Short exercise = Reproduce the listing exactly, with no pictures in your copy.

Material provided =
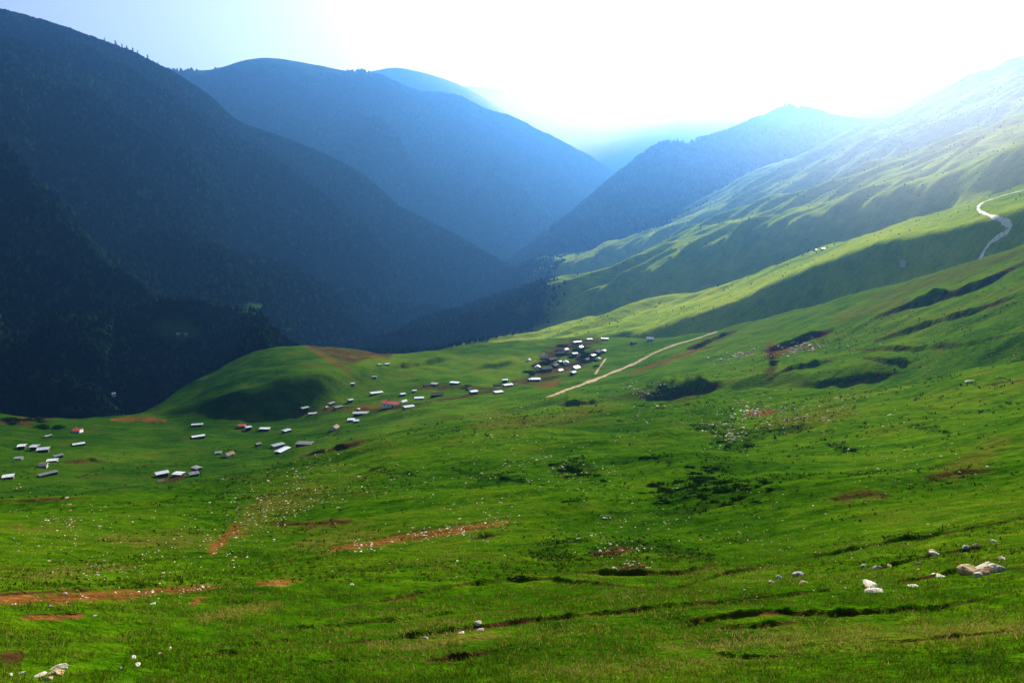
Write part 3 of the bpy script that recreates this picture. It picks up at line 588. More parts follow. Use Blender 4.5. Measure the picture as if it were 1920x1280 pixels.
# px, py, kind, yaw, scale, label, group
HUTS = [
 (42,836,'s',30,1.2,'small white roofed hut, leftmost of the row of three under the brown thicket',LG),
 (66,838,'s',20,1.2,'small white hut in the middle of the row of three under the brown thicket',LG),
 (82,843,'s',35,1.4,'bright small hut at the right end of the row of three under the thicket',LG),
 (35,857,'g',10,.8,'dull grey hut just below the row of three at the left edge',LG),
 (90,815,'g',60,.7,'grey beige hut close against the brown thicket, above its neighbours',LG),
 (99,862,'m',32,.9,'pale roofed hut in the middle of a slanting line of three, left',LG),
 (109,854,'h',35,1,'little grey hut at the upper end of the slanting line, left',LG),
 (82,871,'t',35,.9,'brownish hut at the lower end of the slanting line, left',LG),
 (90,887,'G',30,.85,'long grey white hut standing alone lowest in the left cluster',LG),
 (16,892,'m',30,.85,'bright white roofed hut nearest the left edge of the photo',LG),
 (146,806,'r',25,.9,'house with a steep red roof and white wall above a long white hut',LG),
 (148,830,'l',24,.75,'long white roofed hut directly below the red roofed house on the left',LG),
 (214,744,'w',30,.8,'lone bright white house at the dark foot of the forest',None),
 (370,794,'l',24,.7,'long pale hut, upper of the pair below the shaded knoll',VG),
 (372,816,'l',30,.72,'long pale hut, lower of the pair below the shaded knoll',VG),
 (454,797,'r',40,.72,'small house with orange red roof beside a white annex',VG),
 (466,801,'s',30,1.15,'small white annex touching the orange red roofed house',VG),
 (430,851,'t',70,.85,'cream and orange hut standing alone beneath the orange red roof',VG),
 (410,847,'h',30,.9,'faint grey shed left of the cream and orange hut',VG),
 (304,888,'s',30,1.2,'small pale hut at the left of the bottom row beside bare soil',VG),
 (336,889,'m',2,.95,'brightest short hut in the middle of the bottom row by bare soil',VG),
 (369,876,'m',30,.75,'pale hut at the right end of the bottom row, above a grey wall',VG),
 (364,888,'h',28,1,'dim grey shed below the right hut of the bottom row',VG),
 (301,898,'t',10,.55,'tiny pinkish tan shed on bare soil under the bottom row',VG),
 (497,802,'l',26,.85,'long white roofed hut right of the orange red roofed house',VG),
 (537,806,'m',20,.9,'broad pale hut with dark shadow right of the long white hut',VG),
 (484,831,'s',20,.9,'tiny pale shed alone below the long white hut',VG),
 (521,834,'g',30,1,'broad grey white hut just above a longer white one',VG),
 (530,842,'l',28,.9,'long white hut, lower of the touching pair near the brown track',VG),
 (572,831,'G',24,1,'long grey green roofed hut right of the touching pair',VG),
 (571,762,'h',28,1.2,'dim grey hut above and left of a bright hut below the knoll',VG),
 (587,772,'l',32,.72,'bright white hut standing above dark ground below the knoll',VG),
 (621,754,'m',24,.75,'pale hut right of the tan shed below the knoll',VG),
 (634,761,'g',30,.85,'dim grey hut just below the pale hut and tan shed',VG),
 (612,761,'t',70,.6,'small tan shed between the bright hut and the pale hut',VG),
 (657,749,'s',25,1.05,'small pale hut alone above the long grey white barn',VG),
 (672,765,'s',25,.7,'tiny white shed just above the long grey white barn',VG),
 (677,773,'G',40,1.0,'long grey white barn with broad roof left of the red barn',VG),
 (659,785,'m',38,.8,'pale hut touching the lower end of the long grey white barn',VG),
 (668,788,'s',20,1.1,'small pale lean-to below the long grey white barn',VG),
 (628,800,'t',60,.95,'cream hut with reddish side, lower left of the long barn',VG),
 (659,714,'m',30,.8,'pale hut, left one of the two highest under the knoll bank',VG),
 (701,702,'g',15,.7,'grey white hut, right one of the two highest under the knoll bank',VG),
 (726,680,'m',30,.65,'white hut in front of the brown bank at the saddle',VG),
 (711,681,'h',20,.8,'faint greenish white shed left of the hut at the saddle',VG),
 (706,735,'l',22,.95,'long pale hut casting a dark shadow above the red barn',VG),
 (735,757,'R',22,1.1,'large barn with a long red roof, the biggest red roof in the basin',VG),
 (757,750,'w',20,.6,'small pinkish white house touching the right end of the red barn',VG),
 (755,737,'m',10,.8,'pale hut just above the right end of the red barn',VG),
 (766,760,'l',27,.85,'long white hut below the right end of the red barn',VG),
 (786,745,'m',24,.95,'bright white hut up and right of the red barn',VG),
 (777,730,'s',20,.8,'tiny white shed between the red barn and the dark roofed hut',VG),
 (815,719,'m',4,1.0,'white roofed hut above the dark roofed hut',VG),
 (800,720,'d',10,.7,'small dark hut touching the left side of a white roofed hut',VG),
 (819,738,'d',8,1.05,'dark roofed hut directly below a white roofed hut',VG),
 (853,716,'l',16,.95,'long white hut at the top of the middle row, on a strip of bare soil',VG),
 (888,733,'m',10,1.0,'bright white hut beside a green hollow, lower middle row',VG),
 (880,727,'d',15,.7,'dark shed behind the bright white hut by the green hollow',VG),
 (947,712,'s',15,1.2,'small white hut, top one of three stacked beside dark sheds',VG),
 (952,720,'m',15,1.0,'pale hut, middle one of three stacked beside dark sheds',VG),
 (934,733,'m',18,.95,'white hut, lowest one of three stacked beside dark sheds',VG),
 (932,720,'d',15,.8,'black walled shed left of the three stacked white huts',VG),
 (1004,710,'m',15,.85,'pale hut at the lower left foot of the hilltop hamlet',HG),
 (994,710,'h',15,.8,'tiny grey shed left of the hut at the foot of the hamlet',HG),
 (1008,687,'w',75,.65,'bright white gable at the left side of the hilltop hamlet',HG),
 (991,673,'t',70,.7,'tan pink hut at the upper left corner of the hilltop hamlet',HG),
 (1021,666,'t',75,.95,'tall pinkish house left of centre in the hilltop hamlet',HG),
 (1035,672,'d',30,.9,'dark house just right of the tall pinkish house',HG),
 (1061,654,'w',60,.6,'cream house at the top of the dark part of the hamlet',HG),
 (1088,650,'w',70,.7,'bright white house at the upper right of the hamlet',HG),
 (1082,639,'l',4,.8,'long white roof on the ridge above the hilltop hamlet',HG),
 (1105,634,'g',4,.8,'dull grey roof right of the long white roof on the ridge',HG),
 (1134,633,'g',6,.8,'grey white roof standing apart on the ridge right of the hamlet',HG),
 (1077,662,'s',20,1.0,'small pinkish white hut below the bright house at upper right',HG),
 (1061,678,'w',75,.65,'bright white upright house in the centre of the hamlet',HG),
 (1049,676,'h',60,.8,'small grey hut left of the bright central house',HG),
 (1050,693,'w',70,.55,'white gable at the bottom centre of the hamlet',HG),
 (1079,689,'w',72,.8,'largest bright white gable at the lower right of the hamlet',HG),
 (1074,697,'h',60,.9,'grey shed at the foot of the largest white gable',HG),
 (1040,684,'d',20,.9,'dark roofed house between the white gables in the lower hamlet',HG),
 (1024,690,'d',20,.9,'dark house right of the white gable on the left side',HG),
 (1132,655,'g',75,.7,'grey white gable at the top of the small dark cluster on the right',HG),
 (1111,666,'h',60,1.1,'grey hut at the left of the small dark cluster on the right',HG),
 (1122,671,'t',70,.7,'tan gable at the head of the footpath, small right cluster',HG),
 (1120,658,'d',30,.85,'dark roofed house inside the small right cluster',HG),
 (1100,672,'d',30,.75,'dark shed between the small right cluster and the white gables',HG),
 (1050,660,'d',20,.9,'dark house below the cream house at the top of the hamlet',HG),
 (1219,635,'w',10,.95,'lone bright white house on the crest right of the hamlet',None),
 (1188,640,'d',10,.8,'low dark shed left of the lone white house on the crest',None),
]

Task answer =
Write part 3 of the bpy script that recreates this picture. It picks up at line 588. More parts follow. Use Blender 4.5. Measure the picture as if it were 1920x1280 pixels.
# px, py, kind, yaw, scale, label, group
HUTS = [
 (42,836,'s',30,1.2,'small white roofed hut, leftmost of the row of three under the brown thicket',LG),
 (66,838,'s',20,1.2,'small white hut in the middle of the row of three under the brown thicket',LG),
 (82,843,'s',35,1.4,'bright small hut at the right end of the row of three under the thicket',LG),
 (35,857,'g',10,.8,'dull grey hut just below the row of three at the left edge',LG),
 (90,815,'g',60,.7,'grey beige hut close against the brown thicket, above its neighbours',LG),
 (99,862,'m',32,.9,'pale roofed hut in the middle of a slanting line of three, left',LG),
 (109,854,'h',35,1,'little grey hut at the upper end of the slanting line, left',LG),
 (82,871,'t',35,.9,'brownish hut at the lower end of the slanting line, left',LG),
 (90,887,'G',30,.85,'long grey white hut standing alone lowest in the left cluster',LG),
 (16,892,'m',30,.85,'bright white roofed hut nearest the left edge of the photo',LG),
 (146,806,'r',25,.9,'house with a steep red roof and white wall above a long white hut',LG),
 (148,830,'l',24,.75,'long white roofed hut directly below the red roofed house on the left',LG),
 (214,744,'w',30,.8,'lone bright white house at the dark foot of the forest',None),
 (370,794,'l',24,.7,'long pale hut, upper of the pair below the shaded knoll',VG),
 (372,816,'l',30,.72,'long pale hut, lower of the pair below the shaded knoll',VG),
 (454,797,'r',40,.72,'small house with orange red roof beside a white annex',VG),
 (466,801,'s',30,1.15,'small white annex touching the orange red roofed house',VG),
 (430,851,'t',70,.85,'cream and orange hut standing alone beneath the orange red roof',VG),
 (410,847,'h',30,.9,'faint grey shed left of the cream and orange hut',VG),
 (304,888,'s',30,1.2,'small pale hut at the left of the bottom row beside bare soil',VG),
 (336,889,'m',2,.95,'brightest short hut in the middle of the bottom row by bare soil',VG),
 (369,876,'m',30,.75,'pale hut at the right end of the bottom row, above a grey wall',VG),
 (364,888,'h',28,1,'dim grey shed below the right hut of the bottom row',VG),
 (301,898,'t',10,.55,'tiny pinkish tan shed on bare soil under the bottom row',VG),
 (497,802,'l',26,.85,'long white roofed hut right of the orange red roofed house',VG),
 (537,806,'m',20,.9,'broad pale hut with dark shadow right of the long white hut',VG),
 (484,831,'s',20,.9,'tiny pale shed alone below the long white hut',VG),
 (521,834,'g',30,1,'broad grey white hut just above a longer white one',VG),
 (530,842,'l',28,.9,'long white hut, lower of the touching pair near the brown track',VG),
 (572,831,'G',24,1,'long grey green roofed hut right of the touching pair',VG),
 (571,762,'h',28,1.2,'dim grey hut above and left of a bright hut below the knoll',VG),
 (587,772,'l',32,.72,'bright white hut standing above dark ground below the knoll',VG),
 (621,754,'m',24,.75,'pale hut right of the tan shed below the knoll',VG),
 (634,761,'g',30,.85,'dim grey hut just below the pale hut and tan shed',VG),
 (612,761,'t',70,.6,'small tan shed between the bright hut and the pale hut',VG),
 (657,749,'s',25,1.05,'small pale hut alone above the long grey white barn',VG),
 (672,765,'s',25,.7,'tiny white shed just above the long grey white barn',VG),
 (677,773,'G',40,1.0,'long grey white barn with broad roof left of the red barn',VG),
 (659,785,'m',38,.8,'pale hut touching the lower end of the long grey white barn',VG),
 (668,788,'s',20,1.1,'small pale lean-to below the long grey white barn',VG),
 (628,800,'t',60,.95,'cream hut with reddish side, lower left of the long barn',VG),
 (659,714,'m',30,.8,'pale hut, left one of the two highest under the knoll bank',VG),
 (701,702,'g',15,.7,'grey white hut, right one of the two highest under the knoll bank',VG),
 (726,680,'m',30,.65,'white hut in front of the brown bank at the saddle',VG),
 (711,681,'h',20,.8,'faint greenish white shed left of the hut at the saddle',VG),
 (706,735,'l',22,.95,'long pale hut casting a dark shadow above the red barn',VG),
 (735,757,'R',22,1.1,'large barn with a long red roof, the biggest red roof in the basin',VG),
 (757,750,'w',20,.6,'small pinkish white house touching the right end of the red barn',VG),
 (755,737,'m',10,.8,'pale hut just above the right end of the red barn',VG),
 (766,760,'l',27,.85,'long white hut below the right end of the red barn',VG),
 (786,745,'m',24,.95,'bright white hut up and right of the red barn',VG),
 (777,730,'s',20,.8,'tiny white shed between the red barn and the dark roofed hut',VG),
 (815,719,'m',4,1.0,'white roofed hut above the dark roofed hut',VG),
 (800,720,'d',10,.7,'small dark hut touching the left side of a white roofed hut',VG),
 (819,738,'d',8,1.05,'dark roofed hut directly below a white roofed hut',VG),
 (853,716,'l',16,.95,'long white hut at the top of the middle row, on a strip of bare soil',VG),
 (888,733,'m',10,1.0,'bright white hut beside a green hollow, lower middle row',VG),
 (880,727,'d',15,.7,'dark shed behind the bright white hut by the green hollow',VG),
 (947,712,'s',15,1.2,'small white hut, top one of three stacked beside dark sheds',VG),
 (952,720,'m',15,1.0,'pale hut, middle one of three stacked beside dark sheds',VG),
 (934,733,'m',18,.95,'white hut, lowest one of three stacked beside dark sheds',VG),
 (932,720,'d',15,.8,'black walled shed left of the three stacked white huts',VG),
 (1004,710,'m',15,.85,'pale hut at the lower left foot of the hilltop hamlet',HG),
 (994,710,'h',15,.8,'tiny grey shed left of the hut at the foot of the hamlet',HG),
 (1008,687,'w',75,.65,'bright white gable at the left side of the hilltop hamlet',HG),
 (991,673,'t',70,.7,'tan pink hut at the upper left corner of the hilltop hamlet',HG),
 (1021,666,'t',75,.95,'tall pinkish house left of centre in the hilltop hamlet',HG),
 (1035,672,'d',30,.9,'dark house just right of the tall pinkish house',HG),
 (1061,654,'w',60,.6,'cream house at the top of the dark part of the hamlet',HG),
 (1088,650,'w',70,.7,'bright white house at the upper right of the hamlet',HG),
 (1082,639,'l',4,.8,'long white roof on the ridge above the hilltop hamlet',HG),
 (1105,634,'g',4,.8,'dull grey roof right of the long white roof on the ridge',HG),
 (1134,633,'g',6,.8,'grey white roof standing apart on the ridge right of the hamlet',HG),
 (1077,662,'s',20,1.0,'small pinkish white hut below the bright house at upper right',HG),
 (1061,678,'w',75,.65,'bright white upright house in the centre of the hamlet',HG),
 (1049,676,'h',60,.8,'small grey hut left of the bright central house',HG),
 (1050,693,'w',70,.55,'white gable at the bottom centre of the hamlet',HG),
 (1079,689,'w',72,.8,'largest bright white gable at the lower right of the hamlet',HG),
 (1074,697,'h',60,.9,'grey shed at the foot of the largest white gable',HG),
 (1040,684,'d',20,.9,'dark roofed house between the white gables in the lower hamlet',HG),
 (1024,690,'d',20,.9,'dark house right of the white gable on the left side',HG),
 (1132,655,'g',75,.7,'grey white gable at the top of the small dark cluster on the right',HG),
 (1111,666,'h',60,1.1,'grey hut at the left of the small dark cluster on the right',HG),
 (1122,671,'t',70,.7,'tan gable at the head of the footpath, small right cluster',HG),
 (1120,658,'d',30,.85,'dark roofed house inside the small right cluster',HG),
 (1100,672,'d',30,.75,'dark shed between the small right cluster and the white gables',HG),
 (1050,660,'d',20,.9,'dark house below the cream house at the top of the hamlet',HG),
 (1219,635,'w',10,.95,'lone bright white house on the crest right of the hamlet',None),
 (1188,640,'d',10,.8,'low dark shed left of the lone white house on the crest',None),
]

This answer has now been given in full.